Une sénatrice honoraire interpelle Ouest France sur Salah Hamouri.
Monique Cerisier ben Guiga
Sénatrice honoraire
Ouest-France
24 juillet 2018
Monsieur le Rédacteur en chef,
J’ai lu avec intérêt, et surprise, l’article publié le 21 juillet dernier dans votre journal sur les Français détenus à l’étranger. Sénatrice des Français de l’étranger de 1992 à 2011, j’ai eu à suivre les cas de prisonniers français détenus injustement ou justement à l’étranger et qui n’en restaient pas moins des compatriotes dignes d’être soutenus.
Comment se fait-il que le prisonnier politique français détenu à l’étranger le plus emblématique de cette période n’ait même pas été nommé dans cet article ? Il est étonnant qu’on n’évoque que les prisonniers de droit commun. La documentation du journaliste était lacunaire.
En effet, depuis le 23 aout 2017, Salah Hamouri, français par sa mère et résident palestinien de Jérusalem par son père est prisonnier en Israël sous le régime de la « détention administrative ». Cela signifie que, comme des dizaines de milliers de Palestiniens depuis 1967, il est détenu sans preuve d’une quelconque culpabilité, sans possibilité de bénéficier d’une défense contradictoire, sans jugement et que sa détention est prolongée de trois mois en trois mois.
La « détention administrative » israélienne est la forme contemporaine de la lettre de cachet de l’ancien régime français, abolie par la Révolution de 1789. La France républicaine devrait s’émouvoir qu’un tel sort soit encore celui de tant de victimes dont un Français. Est-il admissible, en effet qu’un arbitraire absolu décide ainsi du sort de personnes humaines. La détention administrative est l’un des multiples moyens de coercition que l’occupant militaire israélien utilise à l’encontre de la population palestinienne de Cisjordanie.

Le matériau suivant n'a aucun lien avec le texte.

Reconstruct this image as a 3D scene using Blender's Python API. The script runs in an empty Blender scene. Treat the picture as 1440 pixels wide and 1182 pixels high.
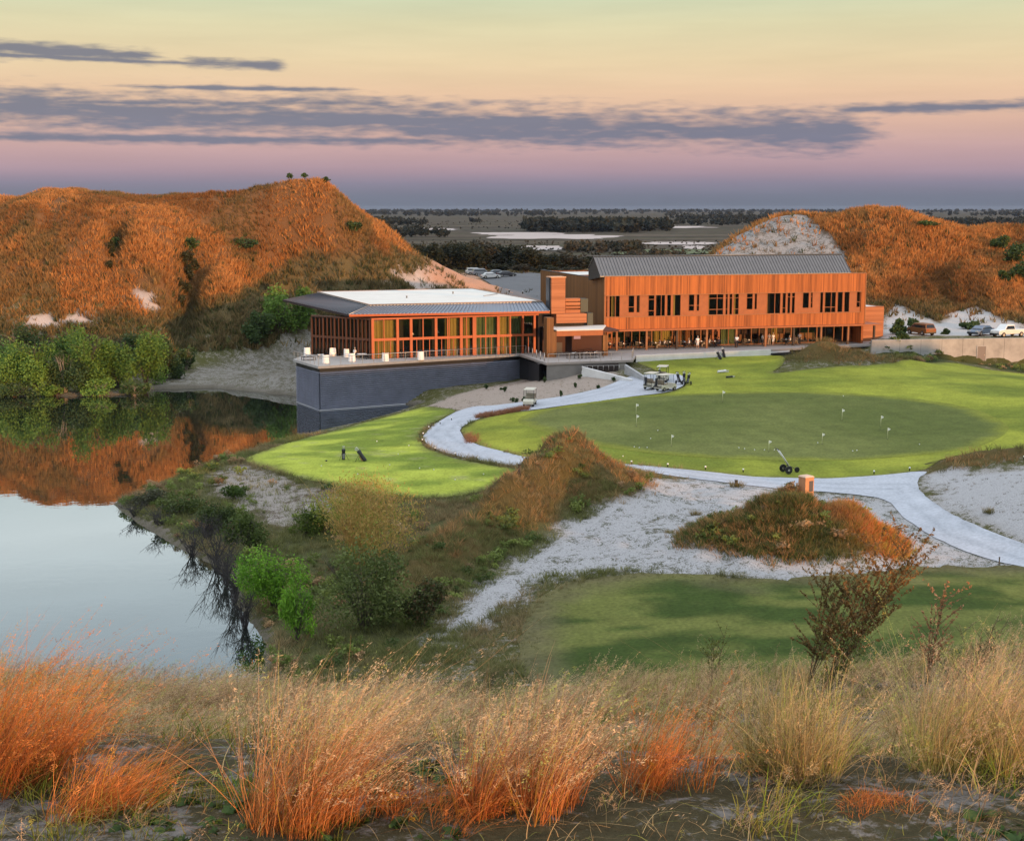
import bpy, bmesh, math, random
import numpy as np
from mathutils import Vector, Matrix
from mathutils.geometry import delaunay_2d_cdt
random.seed(7); RNG=np.random.default_rng(11)
scene=bpy.context.scene; COL=scene.collection
PI=math.pi
# ------------------------------------------------------------------ camera
FPX=2000.0; CZ=24.5; PT=math.atan(299/2000.0); CP,SP=math.cos(PT),math.sin(PT)
cam_d=bpy.data.cameras.new('camera'); cam=bpy.data.objects.new('camera',cam_d); COL.objects.link(cam)
cam.location=(0,0,CZ); cam.rotation_euler=(PI/2-PT,0,0)
cam_d.sensor_width=36; cam_d.lens=50; cam_d.clip_start=0.2; cam_d.clip_end=60000
scene.camera=cam
def ray(px,py):
    a=(px-720)/FPX; b=(591-py)/FPX
    return a, CP+b*SP, -SP+b*CP
def at(px,py,z):
    a,ry,rz=ray(px,py); t=(z-CZ)/rz
    return (a*t,ry*t,z)
def atd(px,py,d):
    a,ry,rz=ray(px,py); t=d/ry
    return (a*t,d,CZ+rz*t)
# ------------------------------------------------------------------ colours / materials
def lin(c):
    return tuple(((v/255)/12.92 if v/255<=.04045 else ((v/255+.055)/1.055)**2.4) for v in c)+(1,)
MATS={}
def nt(name):
    m=bpy.data.materials.new(name); m.use_nodes=True
    n=m.node_tree.nodes; l=m.node_tree.links
    return m,n,l,n['Principled BSDF']
def simple(name,col,rough=.6,metal=0,spec=.5,noise=0,nscale=8,bump=0):
    if name in MATS: return MATS[name]
    m,n,l,p=nt(name)
    p.inputs['Base Color'].default_value=col+(1,) if len(col)==3 else col
    p.inputs['Roughness'].default_value=rough; p.inputs['Metallic'].default_value=metal
    p.inputs['Specular IOR Level'].default_value=spec
    if noise>0:
        tc=n.new('ShaderNodeTexCoord'); nz=n.new('ShaderNodeTexNoise'); nz.inputs['Scale'].default_value=nscale
        nz.inputs['Detail'].default_value=6; nz.inputs['Roughness'].default_value=.65
        l.new(tc.outputs['Object'],nz.inputs['Vector'])
        mr=n.new('ShaderNodeMapRange'); mr.inputs['From Min'].default_value=.25; mr.inputs['From Max'].default_value=.75
        mr.inputs['To Min'].default_value=1-noise; mr.inputs['To Max'].default_value=1+noise
        l.new(nz.outputs['Fac'],mr.inputs['Value'])
        mx=n.new('ShaderNodeVectorMath'); mx.operation='SCALE'; mx.inputs[0].default_value=col[:3]
        l.new(mr.outputs[0],mx.inputs['Scale']); l.new(mx.outputs[0],p.inputs['Base Color'])
        if bump>0:
            b=n.new('ShaderNodeBump'); b.inputs['Strength'].default_value=bump; b.inputs['Distance'].default_value=.05
            l.new(nz.outputs['Fac'],b.inputs['Height']); l.new(b.outputs[0],p.inputs['Normal'])
    MATS[name]=m; return m
def boards(name,c1,c2,width=.16,axis='X',rough=.6,grain=1.0):
    """timber boards: every board its own tone; axis = the direction across the boards (object space)"""
    m,n,l,p=nt(name)
    tc=n.new('ShaderNodeTexCoord'); sx=n.new('ShaderNodeSeparateXYZ'); l.new(tc.outputs['Object'],sx.inputs[0])
    def M(op,a,b=None):
        q=n.new('ShaderNodeMath'); q.operation=op
        for i,v in enumerate((a,b)):
            if v is None: continue
            if isinstance(v,(int,float)): q.inputs[i].default_value=v
            else: l.new(v,q.inputs[i])
        return q.outputs[0]
    if axis=='Z': u=sx.outputs['Z']
    else: u=M('ADD',sx.outputs['X'],sx.outputs['Y'])
    d=M('DIVIDE',u,width); fl=M('FLOOR',d); fr=M('FRACT',d)
    wn=n.new('ShaderNodeTexWhiteNoise'); wn.noise_dimensions='1D'; l.new(fl,wn.inputs['W'])
    d2=M('DIVIDE',u,width*4.3); fl2=M('FLOOR',d2)
    wn2=n.new('ShaderNodeTexWhiteNoise'); wn2.noise_dimensions='1D'; l.new(fl2,wn2.inputs['W'])
    nz=n.new('ShaderNodeTexNoise'); mp=n.new('ShaderNodeMapping'); l.new(tc.outputs['Object'],mp.inputs[0]); l.new(mp.outputs[0],nz.inputs['Vector'])
    mp.inputs['Scale'].default_value=(.5,.5,6) if axis=='Z' else (5,5,.5)
    nz.inputs['Scale'].default_value=1; nz.inputs['Detail'].default_value=5
    s=M('ADD',M('MULTIPLY',wn.outputs[0],.60),M('ADD',M('MULTIPLY',wn2.outputs[0],.45),M('MULTIPLY',M('SUBTRACT',nz.outputs['Fac'],.3),.8)))
    mix=n.new('ShaderNodeMix'); mix.data_type='RGBA'; l.new(s,mix.inputs['Factor'])
    mix.inputs['A'].default_value=c1; mix.inputs['B'].default_value=c2
    gap=M('GREATER_THAN',fr,.93); g2=M('SUBTRACT',1,M('MULTIPLY',gap,.55))
    sc=n.new('ShaderNodeVectorMath'); sc.operation='SCALE'; l.new(mix.outputs['Result'],sc.inputs[0]); l.new(g2,sc.inputs['Scale'])
    l.new(sc.outputs[0],p.inputs['Base Color']); p.inputs['Roughness'].default_value=rough
    p.inputs['Specular IOR Level'].default_value=.25
    MATS[name]=m; return m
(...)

Salah Hamouri, qui a déjà été victime de sept ans d’emprisonnement sur la base d’un dossier d’accusation qu’Alain Juppé, alors ministre des Affaires étrangères, avait qualifié de vide, venait de terminer ses études et était avocat. Je rappelle que son épouse Elsa Lefort est française et que le jeune couple, auquel les autorités israéliennes dénient le droit à la vie commune depuis l’expulsion d’Elsa, qui travaillait pour les services français à Jérusalem, en janvier 2016, a un jeune enfant, français lui aussi.
Si un prisonnier français maintenu dans l’incertitude totale sur son sort est victime aujourd’hui d’un véritable arbitraire, du déni de droit le plus absolu et de conditions d’incarcération très pénible, c’est bien Salah Hamouri prisonnier politique.
On ne peut que s’indigner de constater que le gouvernement français ne mène aucune action efficace pour le faire libérer et que sa situation soit ignorée de la majorité des organes de presse français.
Je me tiens à la disposition de la rédaction d’Ouest France pour fournir un dossier de presse complet sur Salah Hamouri et vous prie de bien vouloir publier cette mise au point dans vos colonnes car une information trop lacunaire, même involontairement, confine à la désinformation. Ce n’est pas la ligne déontologique d’Ouest France.